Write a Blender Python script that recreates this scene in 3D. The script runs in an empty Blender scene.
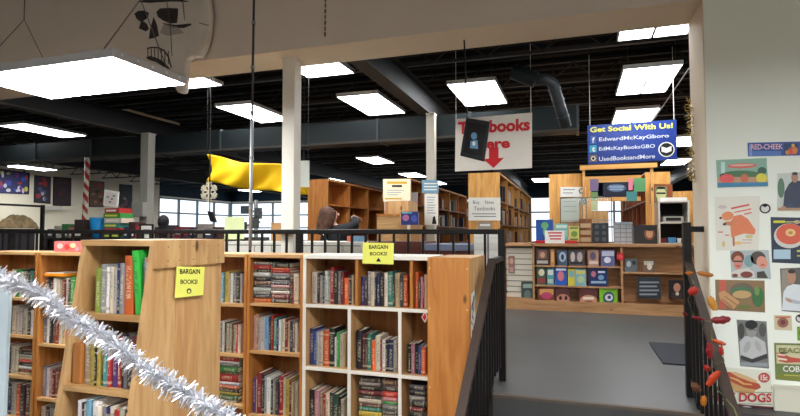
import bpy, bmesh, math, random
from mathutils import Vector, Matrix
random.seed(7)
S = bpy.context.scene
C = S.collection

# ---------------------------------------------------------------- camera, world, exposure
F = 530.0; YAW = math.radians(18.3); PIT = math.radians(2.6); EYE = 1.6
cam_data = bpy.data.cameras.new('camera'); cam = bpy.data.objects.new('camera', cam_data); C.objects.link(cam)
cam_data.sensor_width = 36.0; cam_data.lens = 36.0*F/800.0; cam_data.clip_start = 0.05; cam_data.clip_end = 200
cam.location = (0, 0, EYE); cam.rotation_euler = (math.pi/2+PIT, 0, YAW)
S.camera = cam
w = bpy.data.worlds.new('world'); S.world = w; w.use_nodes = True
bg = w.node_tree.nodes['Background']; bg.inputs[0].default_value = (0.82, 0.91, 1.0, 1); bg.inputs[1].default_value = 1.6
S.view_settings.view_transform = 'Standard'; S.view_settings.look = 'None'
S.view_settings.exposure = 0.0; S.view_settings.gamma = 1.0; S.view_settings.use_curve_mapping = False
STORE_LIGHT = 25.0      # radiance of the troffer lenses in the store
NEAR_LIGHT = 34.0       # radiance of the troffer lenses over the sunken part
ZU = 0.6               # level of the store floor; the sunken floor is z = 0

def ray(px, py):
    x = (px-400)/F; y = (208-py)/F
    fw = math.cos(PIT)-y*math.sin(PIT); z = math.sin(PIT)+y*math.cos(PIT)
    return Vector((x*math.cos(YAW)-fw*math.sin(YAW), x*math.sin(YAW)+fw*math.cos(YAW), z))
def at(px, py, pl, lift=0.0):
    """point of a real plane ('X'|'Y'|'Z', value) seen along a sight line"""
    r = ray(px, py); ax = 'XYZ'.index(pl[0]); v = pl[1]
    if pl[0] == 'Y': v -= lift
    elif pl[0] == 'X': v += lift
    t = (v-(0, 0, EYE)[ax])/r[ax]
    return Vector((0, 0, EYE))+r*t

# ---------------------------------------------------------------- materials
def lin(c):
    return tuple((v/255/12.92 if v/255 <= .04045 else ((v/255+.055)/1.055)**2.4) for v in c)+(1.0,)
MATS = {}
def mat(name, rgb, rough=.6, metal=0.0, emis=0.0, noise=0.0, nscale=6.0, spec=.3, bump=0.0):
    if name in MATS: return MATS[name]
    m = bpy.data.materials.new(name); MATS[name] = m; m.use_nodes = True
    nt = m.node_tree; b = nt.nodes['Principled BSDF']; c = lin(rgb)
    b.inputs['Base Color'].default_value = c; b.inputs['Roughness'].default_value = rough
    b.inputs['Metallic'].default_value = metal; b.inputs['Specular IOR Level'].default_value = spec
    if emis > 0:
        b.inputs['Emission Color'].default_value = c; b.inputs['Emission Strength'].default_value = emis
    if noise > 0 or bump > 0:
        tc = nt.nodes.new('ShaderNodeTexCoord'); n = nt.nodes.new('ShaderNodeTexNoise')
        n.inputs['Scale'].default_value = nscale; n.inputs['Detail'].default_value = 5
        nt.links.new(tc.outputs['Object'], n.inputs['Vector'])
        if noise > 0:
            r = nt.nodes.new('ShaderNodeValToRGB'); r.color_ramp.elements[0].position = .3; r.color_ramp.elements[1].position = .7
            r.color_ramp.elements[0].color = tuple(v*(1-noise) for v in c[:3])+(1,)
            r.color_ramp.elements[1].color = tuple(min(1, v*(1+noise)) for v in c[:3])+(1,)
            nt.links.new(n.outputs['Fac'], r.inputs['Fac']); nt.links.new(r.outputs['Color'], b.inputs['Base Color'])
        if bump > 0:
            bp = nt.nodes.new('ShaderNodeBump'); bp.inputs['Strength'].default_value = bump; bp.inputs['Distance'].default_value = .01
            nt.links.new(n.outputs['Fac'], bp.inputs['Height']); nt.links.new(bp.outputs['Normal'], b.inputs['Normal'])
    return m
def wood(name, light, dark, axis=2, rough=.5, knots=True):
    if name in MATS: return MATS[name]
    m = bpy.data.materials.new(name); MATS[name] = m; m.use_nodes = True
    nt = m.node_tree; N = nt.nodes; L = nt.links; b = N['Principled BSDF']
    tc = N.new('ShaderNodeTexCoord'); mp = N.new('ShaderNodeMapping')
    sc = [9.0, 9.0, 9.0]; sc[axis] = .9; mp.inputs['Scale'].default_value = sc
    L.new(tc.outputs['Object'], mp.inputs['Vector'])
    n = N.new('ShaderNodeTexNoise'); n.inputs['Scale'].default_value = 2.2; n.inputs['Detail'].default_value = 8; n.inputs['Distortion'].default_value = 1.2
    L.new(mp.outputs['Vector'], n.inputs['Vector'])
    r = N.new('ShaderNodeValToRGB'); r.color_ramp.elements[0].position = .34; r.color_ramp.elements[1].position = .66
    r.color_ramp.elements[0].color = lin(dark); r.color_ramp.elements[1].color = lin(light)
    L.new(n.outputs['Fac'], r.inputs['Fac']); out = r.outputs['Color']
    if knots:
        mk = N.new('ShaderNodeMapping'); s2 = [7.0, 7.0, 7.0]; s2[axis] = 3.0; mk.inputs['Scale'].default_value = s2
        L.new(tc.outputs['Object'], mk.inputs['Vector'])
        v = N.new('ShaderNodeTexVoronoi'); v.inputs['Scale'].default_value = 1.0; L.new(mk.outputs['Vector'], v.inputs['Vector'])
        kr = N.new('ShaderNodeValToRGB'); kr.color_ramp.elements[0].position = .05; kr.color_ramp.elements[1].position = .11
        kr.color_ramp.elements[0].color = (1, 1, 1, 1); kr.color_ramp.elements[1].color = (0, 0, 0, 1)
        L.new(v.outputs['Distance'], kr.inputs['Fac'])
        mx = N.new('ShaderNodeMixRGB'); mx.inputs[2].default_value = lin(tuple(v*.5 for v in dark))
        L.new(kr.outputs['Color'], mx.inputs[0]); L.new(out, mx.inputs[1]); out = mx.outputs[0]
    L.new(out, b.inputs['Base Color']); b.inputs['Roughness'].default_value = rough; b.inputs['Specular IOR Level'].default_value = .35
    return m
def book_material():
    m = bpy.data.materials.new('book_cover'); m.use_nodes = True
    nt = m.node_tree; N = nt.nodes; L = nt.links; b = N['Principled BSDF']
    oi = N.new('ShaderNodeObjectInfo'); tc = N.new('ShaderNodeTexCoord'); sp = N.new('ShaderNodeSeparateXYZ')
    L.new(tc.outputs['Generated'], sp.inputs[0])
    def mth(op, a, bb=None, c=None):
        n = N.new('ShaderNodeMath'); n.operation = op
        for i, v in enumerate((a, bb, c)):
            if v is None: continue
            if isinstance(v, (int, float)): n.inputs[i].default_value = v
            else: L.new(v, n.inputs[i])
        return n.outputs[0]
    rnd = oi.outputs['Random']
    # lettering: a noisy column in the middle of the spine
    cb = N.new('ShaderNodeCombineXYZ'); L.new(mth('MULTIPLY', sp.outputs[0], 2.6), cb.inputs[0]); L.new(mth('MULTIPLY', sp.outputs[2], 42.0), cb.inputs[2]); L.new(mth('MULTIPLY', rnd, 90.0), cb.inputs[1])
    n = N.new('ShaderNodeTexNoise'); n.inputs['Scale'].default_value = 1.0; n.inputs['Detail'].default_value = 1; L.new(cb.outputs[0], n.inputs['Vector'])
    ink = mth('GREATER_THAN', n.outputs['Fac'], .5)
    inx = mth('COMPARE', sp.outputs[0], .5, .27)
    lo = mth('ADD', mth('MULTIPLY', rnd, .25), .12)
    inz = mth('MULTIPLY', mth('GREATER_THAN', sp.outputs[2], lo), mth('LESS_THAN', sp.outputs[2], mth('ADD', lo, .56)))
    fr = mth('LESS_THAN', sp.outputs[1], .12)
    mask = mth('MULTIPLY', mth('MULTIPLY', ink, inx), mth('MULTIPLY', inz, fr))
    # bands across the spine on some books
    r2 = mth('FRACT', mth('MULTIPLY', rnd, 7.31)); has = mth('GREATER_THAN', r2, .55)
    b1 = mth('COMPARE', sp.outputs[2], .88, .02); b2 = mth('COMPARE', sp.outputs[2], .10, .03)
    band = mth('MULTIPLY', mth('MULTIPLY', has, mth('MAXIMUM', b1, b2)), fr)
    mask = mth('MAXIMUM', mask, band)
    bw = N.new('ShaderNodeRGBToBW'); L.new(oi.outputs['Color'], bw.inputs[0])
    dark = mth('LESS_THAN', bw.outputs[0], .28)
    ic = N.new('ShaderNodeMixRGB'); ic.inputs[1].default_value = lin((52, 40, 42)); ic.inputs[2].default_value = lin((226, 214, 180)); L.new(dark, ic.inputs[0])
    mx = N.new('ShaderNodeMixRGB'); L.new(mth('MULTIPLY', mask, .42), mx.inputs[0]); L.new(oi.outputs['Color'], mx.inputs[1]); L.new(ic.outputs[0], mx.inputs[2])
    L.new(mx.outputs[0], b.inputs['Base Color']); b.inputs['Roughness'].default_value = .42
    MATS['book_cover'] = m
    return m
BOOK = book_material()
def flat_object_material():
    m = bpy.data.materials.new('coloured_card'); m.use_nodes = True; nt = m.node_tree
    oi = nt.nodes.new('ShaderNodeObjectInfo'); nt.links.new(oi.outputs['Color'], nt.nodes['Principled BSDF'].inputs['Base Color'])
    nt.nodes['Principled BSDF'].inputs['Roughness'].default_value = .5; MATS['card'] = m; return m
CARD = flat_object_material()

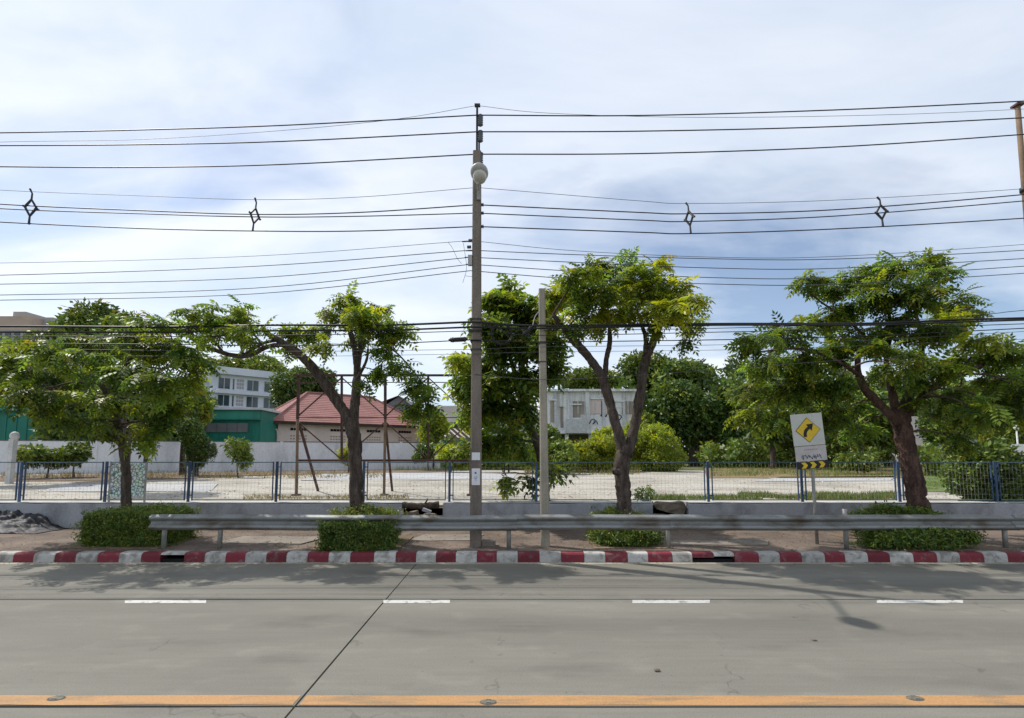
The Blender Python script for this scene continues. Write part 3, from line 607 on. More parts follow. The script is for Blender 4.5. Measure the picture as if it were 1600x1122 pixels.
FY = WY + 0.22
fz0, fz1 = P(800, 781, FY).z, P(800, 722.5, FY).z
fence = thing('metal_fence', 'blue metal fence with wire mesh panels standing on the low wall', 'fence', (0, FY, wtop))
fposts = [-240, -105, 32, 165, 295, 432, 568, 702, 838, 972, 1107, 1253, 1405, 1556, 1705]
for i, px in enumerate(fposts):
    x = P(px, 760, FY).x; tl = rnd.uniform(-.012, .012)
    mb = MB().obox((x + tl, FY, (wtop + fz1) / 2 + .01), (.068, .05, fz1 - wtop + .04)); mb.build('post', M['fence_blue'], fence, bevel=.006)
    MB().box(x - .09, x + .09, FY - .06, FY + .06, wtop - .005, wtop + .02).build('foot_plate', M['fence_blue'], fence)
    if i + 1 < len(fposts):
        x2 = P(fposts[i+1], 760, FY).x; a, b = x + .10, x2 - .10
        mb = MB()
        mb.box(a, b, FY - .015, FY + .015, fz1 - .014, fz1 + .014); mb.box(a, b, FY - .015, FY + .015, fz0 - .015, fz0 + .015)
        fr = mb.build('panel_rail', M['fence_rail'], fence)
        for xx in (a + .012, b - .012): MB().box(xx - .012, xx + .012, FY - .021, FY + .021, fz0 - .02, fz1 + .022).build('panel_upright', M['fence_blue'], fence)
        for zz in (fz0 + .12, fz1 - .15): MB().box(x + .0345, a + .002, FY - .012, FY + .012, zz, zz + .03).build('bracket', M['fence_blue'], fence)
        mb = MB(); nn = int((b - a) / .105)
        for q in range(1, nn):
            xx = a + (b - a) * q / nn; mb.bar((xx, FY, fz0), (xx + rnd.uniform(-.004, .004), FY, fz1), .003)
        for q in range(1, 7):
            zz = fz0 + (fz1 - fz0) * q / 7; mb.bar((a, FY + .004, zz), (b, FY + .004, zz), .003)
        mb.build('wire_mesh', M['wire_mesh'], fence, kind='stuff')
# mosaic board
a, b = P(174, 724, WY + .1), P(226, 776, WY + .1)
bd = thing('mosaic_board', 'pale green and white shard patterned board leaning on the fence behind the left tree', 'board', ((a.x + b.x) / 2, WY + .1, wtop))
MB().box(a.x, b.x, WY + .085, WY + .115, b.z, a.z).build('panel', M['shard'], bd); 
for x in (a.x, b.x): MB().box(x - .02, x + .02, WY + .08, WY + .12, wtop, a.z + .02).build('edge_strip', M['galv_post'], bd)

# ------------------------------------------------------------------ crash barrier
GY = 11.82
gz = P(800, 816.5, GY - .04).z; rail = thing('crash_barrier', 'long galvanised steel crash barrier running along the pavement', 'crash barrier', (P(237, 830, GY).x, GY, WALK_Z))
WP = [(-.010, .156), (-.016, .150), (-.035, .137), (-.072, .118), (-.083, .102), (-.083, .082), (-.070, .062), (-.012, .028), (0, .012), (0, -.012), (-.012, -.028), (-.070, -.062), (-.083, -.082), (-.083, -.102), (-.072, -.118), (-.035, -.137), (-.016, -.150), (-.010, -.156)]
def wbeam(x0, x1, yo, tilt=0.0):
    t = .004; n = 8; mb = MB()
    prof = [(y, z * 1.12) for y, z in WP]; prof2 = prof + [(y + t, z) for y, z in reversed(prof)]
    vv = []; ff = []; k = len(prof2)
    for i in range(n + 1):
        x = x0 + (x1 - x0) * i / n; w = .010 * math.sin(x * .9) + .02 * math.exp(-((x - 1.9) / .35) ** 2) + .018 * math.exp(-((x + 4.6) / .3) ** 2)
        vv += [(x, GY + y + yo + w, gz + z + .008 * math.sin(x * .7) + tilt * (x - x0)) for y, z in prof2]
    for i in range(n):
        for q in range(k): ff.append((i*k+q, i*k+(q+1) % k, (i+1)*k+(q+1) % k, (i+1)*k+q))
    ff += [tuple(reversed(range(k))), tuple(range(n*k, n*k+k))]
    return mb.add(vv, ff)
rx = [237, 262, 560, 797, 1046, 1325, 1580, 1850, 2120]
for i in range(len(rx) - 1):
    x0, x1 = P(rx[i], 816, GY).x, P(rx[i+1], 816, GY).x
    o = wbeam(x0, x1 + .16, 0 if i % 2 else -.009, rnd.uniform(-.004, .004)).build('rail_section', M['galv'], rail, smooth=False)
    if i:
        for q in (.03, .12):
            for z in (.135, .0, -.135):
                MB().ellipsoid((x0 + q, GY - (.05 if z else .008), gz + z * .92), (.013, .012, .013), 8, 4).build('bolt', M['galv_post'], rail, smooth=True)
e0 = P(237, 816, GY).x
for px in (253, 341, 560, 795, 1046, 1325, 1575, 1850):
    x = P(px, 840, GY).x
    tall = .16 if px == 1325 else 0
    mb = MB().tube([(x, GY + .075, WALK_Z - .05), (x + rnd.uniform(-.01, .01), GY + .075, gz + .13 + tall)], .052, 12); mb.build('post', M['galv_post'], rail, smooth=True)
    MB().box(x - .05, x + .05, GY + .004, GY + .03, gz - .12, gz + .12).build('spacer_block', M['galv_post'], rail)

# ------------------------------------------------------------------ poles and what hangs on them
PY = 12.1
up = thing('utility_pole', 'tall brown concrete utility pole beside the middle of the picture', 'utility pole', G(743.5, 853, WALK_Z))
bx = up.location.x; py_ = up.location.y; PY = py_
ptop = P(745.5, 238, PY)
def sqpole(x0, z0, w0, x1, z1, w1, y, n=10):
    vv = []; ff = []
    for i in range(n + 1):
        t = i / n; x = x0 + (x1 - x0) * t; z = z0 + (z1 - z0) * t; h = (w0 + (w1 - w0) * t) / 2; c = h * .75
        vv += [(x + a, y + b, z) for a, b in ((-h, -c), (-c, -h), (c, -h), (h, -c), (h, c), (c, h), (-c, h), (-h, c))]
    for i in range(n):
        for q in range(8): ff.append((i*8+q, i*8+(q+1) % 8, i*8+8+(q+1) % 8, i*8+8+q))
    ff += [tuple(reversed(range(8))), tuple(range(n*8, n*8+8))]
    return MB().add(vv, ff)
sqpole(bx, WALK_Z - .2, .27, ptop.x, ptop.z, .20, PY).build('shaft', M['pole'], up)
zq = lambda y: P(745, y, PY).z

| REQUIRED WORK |
Take the records above from their first line through the line with "floor is z = 0" and set those lines down word for word, minus the pictures.

| OUTPUT OF THE TASK |
Write a Blender Python script that recreates this scene in 3D. The script runs in an empty Blender scene.
import bpy, bmesh, math, random
from mathutils import Vector, Matrix
random.seed(7)
S = bpy.context.scene
C = S.collection

# ---------------------------------------------------------------- camera, world, exposure
F = 530.0; YAW = math.radians(18.3); PIT = math.radians(2.6); EYE = 1.6
cam_data = bpy.data.cameras.new('camera'); cam = bpy.data.objects.new('camera', cam_data); C.objects.link(cam)
cam_data.sensor_width = 36.0; cam_data.lens = 36.0*F/800.0; cam_data.clip_start = 0.05; cam_data.clip_end = 200
cam.location = (0, 0, EYE); cam.rotation_euler = (math.pi/2+PIT, 0, YAW)
S.camera = cam
w = bpy.data.worlds.new('world'); S.world = w; w.use_nodes = True
bg = w.node_tree.nodes['Background']; bg.inputs[0].default_value = (0.82, 0.91, 1.0, 1); bg.inputs[1].default_value = 1.6
S.view_settings.view_transform = 'Standard'; S.view_settings.look = 'None'
S.view_settings.exposure = 0.0; S.view_settings.gamma = 1.0; S.view_settings.use_curve_mapping = False
STORE_LIGHT = 25.0      # radiance of the troffer lenses in the store
NEAR_LIGHT = 34.0       # radiance of the troffer lenses over the sunken part
ZU = 0.6               # level of the store floor; the sunken floor is z = 0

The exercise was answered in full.